文/トラックマガジン「フルロード」編集部
写真/Ford Trucks・フルロード編集部
フォードの大型トラックにFCEVバージョン
商用車用の燃料電池システムなどを提供するカナダのバラード・パワー・システムズは、2023年8月3日、フォード・トラックスへの燃料電池システムの供給で基本合意した。
これはフォード・トラックスが同社初の燃料電池電気(FCEV)トラックのプロトタイプを開発するためのもので、バラードは出力120kWの燃料電池「FCムーブXD」2基を2023年中にフォード・トラックスへ届ける予定。

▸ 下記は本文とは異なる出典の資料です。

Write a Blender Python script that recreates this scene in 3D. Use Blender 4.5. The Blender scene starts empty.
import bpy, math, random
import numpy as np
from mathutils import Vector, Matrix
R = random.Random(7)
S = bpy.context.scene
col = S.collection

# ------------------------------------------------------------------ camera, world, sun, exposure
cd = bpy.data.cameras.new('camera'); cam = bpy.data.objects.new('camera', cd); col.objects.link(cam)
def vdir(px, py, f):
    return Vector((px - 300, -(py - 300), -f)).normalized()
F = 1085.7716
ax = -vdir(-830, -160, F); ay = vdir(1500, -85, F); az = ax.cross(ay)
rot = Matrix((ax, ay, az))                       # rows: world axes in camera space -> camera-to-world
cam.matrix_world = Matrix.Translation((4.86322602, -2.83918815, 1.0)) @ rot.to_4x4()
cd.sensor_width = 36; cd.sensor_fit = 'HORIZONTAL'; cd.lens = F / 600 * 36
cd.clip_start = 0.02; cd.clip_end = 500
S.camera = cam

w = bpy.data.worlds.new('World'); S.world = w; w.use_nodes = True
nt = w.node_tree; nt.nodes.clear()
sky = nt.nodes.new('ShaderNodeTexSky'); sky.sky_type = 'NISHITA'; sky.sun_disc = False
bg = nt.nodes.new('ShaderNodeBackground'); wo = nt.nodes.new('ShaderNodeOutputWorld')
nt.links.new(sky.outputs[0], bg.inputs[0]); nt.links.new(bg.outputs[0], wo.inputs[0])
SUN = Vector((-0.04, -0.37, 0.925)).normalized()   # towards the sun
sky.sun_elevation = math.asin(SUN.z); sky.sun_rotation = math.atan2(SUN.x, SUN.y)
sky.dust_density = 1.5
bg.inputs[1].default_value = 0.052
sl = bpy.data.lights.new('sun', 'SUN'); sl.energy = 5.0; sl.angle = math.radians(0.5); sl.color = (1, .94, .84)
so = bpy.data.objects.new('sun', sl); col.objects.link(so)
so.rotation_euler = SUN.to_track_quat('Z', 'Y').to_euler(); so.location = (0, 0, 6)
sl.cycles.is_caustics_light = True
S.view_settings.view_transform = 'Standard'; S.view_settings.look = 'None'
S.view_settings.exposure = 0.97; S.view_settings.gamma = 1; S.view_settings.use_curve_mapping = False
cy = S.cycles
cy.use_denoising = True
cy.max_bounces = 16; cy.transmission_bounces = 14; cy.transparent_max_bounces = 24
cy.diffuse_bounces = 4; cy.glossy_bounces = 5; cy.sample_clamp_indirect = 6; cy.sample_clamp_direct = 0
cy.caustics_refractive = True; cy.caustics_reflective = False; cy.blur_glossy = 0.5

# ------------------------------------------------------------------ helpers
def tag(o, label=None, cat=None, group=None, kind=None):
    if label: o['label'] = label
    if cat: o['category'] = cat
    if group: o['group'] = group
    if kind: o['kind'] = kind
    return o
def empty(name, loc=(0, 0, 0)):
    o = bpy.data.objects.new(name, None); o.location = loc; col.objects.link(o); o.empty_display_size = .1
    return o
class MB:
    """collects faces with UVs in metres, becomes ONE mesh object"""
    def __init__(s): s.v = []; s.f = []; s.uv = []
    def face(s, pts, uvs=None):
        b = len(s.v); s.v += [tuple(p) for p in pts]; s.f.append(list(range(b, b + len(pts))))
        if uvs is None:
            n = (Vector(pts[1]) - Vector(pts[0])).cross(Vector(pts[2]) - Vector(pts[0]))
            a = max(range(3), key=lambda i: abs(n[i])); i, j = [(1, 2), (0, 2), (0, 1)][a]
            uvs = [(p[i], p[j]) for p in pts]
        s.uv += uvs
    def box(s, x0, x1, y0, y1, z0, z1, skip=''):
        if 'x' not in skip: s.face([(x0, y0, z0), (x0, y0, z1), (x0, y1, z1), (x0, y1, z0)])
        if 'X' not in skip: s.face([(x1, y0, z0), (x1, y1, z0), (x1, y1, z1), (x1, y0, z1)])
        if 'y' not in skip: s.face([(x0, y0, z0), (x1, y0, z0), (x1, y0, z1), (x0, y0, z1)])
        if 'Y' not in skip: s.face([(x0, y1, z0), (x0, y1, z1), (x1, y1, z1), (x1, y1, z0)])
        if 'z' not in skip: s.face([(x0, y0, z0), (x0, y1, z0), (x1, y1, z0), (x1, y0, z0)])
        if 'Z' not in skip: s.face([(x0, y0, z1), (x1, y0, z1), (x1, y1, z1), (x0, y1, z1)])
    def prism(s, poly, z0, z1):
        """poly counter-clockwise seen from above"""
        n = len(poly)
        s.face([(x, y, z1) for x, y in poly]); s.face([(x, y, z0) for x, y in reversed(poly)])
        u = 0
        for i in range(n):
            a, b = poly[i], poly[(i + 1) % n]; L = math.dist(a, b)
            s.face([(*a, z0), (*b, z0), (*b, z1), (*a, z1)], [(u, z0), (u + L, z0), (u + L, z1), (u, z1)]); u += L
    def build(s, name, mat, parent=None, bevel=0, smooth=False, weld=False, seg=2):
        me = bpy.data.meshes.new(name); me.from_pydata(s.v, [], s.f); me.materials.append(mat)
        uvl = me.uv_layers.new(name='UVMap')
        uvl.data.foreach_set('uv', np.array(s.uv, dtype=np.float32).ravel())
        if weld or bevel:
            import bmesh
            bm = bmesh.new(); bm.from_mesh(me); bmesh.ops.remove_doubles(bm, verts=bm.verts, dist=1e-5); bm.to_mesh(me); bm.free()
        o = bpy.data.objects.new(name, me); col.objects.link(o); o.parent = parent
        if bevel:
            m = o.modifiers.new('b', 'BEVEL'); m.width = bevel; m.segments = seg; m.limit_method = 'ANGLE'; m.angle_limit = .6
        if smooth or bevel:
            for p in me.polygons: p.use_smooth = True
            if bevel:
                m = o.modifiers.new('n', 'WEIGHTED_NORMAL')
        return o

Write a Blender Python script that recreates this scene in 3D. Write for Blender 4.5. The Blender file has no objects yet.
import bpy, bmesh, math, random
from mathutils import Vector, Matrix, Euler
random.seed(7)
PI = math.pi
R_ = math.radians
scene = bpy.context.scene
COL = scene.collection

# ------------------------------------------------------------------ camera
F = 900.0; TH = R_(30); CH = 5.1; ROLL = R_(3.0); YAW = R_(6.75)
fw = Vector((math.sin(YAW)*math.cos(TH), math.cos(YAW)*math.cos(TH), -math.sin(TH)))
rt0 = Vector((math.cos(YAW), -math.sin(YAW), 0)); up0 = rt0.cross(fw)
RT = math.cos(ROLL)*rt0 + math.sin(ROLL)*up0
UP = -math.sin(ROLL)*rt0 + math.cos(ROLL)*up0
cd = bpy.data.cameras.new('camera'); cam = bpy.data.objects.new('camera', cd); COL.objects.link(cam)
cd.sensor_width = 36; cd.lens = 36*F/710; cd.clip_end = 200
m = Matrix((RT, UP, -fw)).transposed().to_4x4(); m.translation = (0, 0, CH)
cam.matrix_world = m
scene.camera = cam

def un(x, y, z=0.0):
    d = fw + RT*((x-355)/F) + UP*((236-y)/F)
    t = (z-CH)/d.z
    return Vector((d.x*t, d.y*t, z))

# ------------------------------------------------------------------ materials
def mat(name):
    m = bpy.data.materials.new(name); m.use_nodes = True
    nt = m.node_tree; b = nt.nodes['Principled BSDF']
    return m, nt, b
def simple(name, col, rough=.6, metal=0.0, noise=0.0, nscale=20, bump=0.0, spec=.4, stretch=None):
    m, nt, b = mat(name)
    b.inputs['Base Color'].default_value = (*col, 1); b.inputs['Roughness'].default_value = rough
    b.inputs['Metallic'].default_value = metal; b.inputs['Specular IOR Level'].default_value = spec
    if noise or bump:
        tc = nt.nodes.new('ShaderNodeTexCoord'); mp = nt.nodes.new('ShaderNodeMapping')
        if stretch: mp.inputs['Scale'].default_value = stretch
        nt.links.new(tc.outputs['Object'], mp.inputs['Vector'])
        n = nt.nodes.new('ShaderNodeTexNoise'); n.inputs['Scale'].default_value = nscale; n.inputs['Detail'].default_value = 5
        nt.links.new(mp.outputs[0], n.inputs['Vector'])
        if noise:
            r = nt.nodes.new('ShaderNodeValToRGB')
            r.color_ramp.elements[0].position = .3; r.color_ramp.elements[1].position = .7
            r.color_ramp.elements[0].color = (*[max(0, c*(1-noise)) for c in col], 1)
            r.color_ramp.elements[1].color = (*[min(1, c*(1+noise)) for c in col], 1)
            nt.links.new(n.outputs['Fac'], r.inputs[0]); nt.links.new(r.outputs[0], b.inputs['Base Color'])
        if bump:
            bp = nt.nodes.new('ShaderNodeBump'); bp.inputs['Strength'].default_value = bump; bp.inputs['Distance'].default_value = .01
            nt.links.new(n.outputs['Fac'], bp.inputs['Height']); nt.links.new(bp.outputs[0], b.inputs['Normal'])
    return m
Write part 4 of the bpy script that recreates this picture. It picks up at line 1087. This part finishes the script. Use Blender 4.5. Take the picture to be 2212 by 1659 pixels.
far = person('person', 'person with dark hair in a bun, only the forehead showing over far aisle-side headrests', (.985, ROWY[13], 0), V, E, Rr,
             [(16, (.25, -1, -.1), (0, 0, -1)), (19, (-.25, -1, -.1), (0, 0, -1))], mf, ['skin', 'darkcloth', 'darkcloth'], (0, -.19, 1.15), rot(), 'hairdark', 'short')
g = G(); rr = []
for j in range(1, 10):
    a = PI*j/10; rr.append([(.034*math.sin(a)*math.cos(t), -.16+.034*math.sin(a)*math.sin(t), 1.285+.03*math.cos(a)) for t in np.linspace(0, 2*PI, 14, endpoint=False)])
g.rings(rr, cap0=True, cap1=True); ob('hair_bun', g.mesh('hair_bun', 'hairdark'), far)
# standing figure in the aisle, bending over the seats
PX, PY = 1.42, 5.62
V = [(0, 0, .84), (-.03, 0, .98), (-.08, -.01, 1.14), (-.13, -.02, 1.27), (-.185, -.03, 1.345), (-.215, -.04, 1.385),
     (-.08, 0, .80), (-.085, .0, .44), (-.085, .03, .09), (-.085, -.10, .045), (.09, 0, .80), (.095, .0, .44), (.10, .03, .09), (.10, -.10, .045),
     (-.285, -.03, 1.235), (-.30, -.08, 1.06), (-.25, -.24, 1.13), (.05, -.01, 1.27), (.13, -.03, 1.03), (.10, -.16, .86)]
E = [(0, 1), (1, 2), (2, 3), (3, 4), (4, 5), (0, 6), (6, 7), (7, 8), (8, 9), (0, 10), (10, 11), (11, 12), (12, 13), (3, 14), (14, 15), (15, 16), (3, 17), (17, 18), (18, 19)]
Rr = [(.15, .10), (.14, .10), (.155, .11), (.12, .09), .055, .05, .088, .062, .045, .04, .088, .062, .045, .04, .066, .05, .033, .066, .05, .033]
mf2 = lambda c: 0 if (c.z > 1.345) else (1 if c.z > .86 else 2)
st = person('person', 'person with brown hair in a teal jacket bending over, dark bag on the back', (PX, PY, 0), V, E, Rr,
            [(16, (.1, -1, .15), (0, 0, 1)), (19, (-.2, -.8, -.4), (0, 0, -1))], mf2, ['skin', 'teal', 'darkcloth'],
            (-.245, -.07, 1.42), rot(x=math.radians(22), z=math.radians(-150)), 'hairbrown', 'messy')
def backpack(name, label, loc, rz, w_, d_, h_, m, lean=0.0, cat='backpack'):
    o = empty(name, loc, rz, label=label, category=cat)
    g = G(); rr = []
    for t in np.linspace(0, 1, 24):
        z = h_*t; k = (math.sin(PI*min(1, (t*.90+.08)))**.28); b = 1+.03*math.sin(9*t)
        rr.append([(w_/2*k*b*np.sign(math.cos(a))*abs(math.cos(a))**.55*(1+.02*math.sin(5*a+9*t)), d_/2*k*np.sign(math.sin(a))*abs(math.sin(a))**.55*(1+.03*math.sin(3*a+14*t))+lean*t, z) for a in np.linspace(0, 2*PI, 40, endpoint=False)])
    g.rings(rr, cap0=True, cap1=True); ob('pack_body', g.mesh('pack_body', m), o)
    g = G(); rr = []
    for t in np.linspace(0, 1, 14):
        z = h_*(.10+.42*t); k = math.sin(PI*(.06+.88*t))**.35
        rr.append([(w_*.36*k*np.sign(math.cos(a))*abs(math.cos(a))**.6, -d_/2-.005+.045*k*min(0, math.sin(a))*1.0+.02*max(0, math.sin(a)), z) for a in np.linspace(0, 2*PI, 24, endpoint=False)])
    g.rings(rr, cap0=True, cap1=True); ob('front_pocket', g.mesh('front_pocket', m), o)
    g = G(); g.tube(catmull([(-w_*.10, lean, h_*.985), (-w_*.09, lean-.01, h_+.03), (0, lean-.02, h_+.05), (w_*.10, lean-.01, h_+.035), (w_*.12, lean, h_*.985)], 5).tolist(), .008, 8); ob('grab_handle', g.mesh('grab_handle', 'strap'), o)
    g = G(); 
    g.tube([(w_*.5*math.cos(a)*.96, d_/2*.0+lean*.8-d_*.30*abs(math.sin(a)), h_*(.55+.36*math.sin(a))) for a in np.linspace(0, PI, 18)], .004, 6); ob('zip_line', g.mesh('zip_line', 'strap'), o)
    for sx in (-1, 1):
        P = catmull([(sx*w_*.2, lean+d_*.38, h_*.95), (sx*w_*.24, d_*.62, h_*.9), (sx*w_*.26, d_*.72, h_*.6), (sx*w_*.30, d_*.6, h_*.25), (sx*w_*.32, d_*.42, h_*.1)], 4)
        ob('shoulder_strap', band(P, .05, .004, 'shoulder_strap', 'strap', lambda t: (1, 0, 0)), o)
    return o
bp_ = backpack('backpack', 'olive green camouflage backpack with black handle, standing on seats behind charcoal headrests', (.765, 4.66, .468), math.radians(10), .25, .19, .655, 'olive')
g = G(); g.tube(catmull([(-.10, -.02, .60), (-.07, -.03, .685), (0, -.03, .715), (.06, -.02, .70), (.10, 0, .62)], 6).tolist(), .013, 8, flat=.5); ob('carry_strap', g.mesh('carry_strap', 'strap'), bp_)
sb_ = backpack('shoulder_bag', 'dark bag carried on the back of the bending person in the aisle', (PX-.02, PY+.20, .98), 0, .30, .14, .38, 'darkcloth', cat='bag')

フォードといえば米国の乗用車メーカーのイメージが強いが、かつては欧州を中心に大型商用車も製造していた。1980年代に欧州の商用車部門をイヴェコ(イタリア)に売却したが、90年代にトルコに現地企業(コチ財閥)と合弁の商用車メーカー、フォード・オトサンを設立している。
フォード・トラックスはフォード・オトサンのグローバルブランドであり、フォードグループで唯一の大型商用車専門ブランドだ。輸送用トラクタと、建設用トラック、集配送用の大型トラックなど、総重量16トン以上の商用車を製造しており、特に2019年の「インターナショナル・トラック・オブ・ザ・イヤー」(IToY2019)を受賞したF-MAXは世界的に高い評価を受けた。
本拠地のトルコのほか、事業は欧州・中東・アフリカ・CIS(旧ソビエト連邦の構成国)などに拡大している。
いっぽうバラード・パワー・システムズは、1980年代から燃料電池スタックを開発しているこの分野の老舗企業だ。持続可能な地球のために燃料電池による動力を供給することをビジョンとし、自動車(特にトラック・バスなどの商用車)のほか、列車、船舶、定置発電機にも応用が可能なPEM燃料電池を製造する。
フォード・トラックスがプロトタイプとして開発するのは、長距離輸送用のF-MAXをベースとする連結総重量(GCW)44トン級のFCEVトラクタで、開発・製造ともにトルコで行なう。
2025年に欧州のTen-Tネットワーク(欧州縦断輸送ネットワーク)でデモンストレーションを行なう予定となっており、これは欧州連合(EU)が出資するZEFES(ゼロエミッション貨物輸送エコシステム)プロジェクトの一環だ(フォード・トラックスはZEFESプロジェクトのメンバー)。
また、基本合意書(LOI)によると、このプログラムによるプロトタイプの開発が成功するなどの条件を満たすと、F-MAX燃料電池の量産時にバラードがフォードへのFCシステムの優先サプライヤに指名される。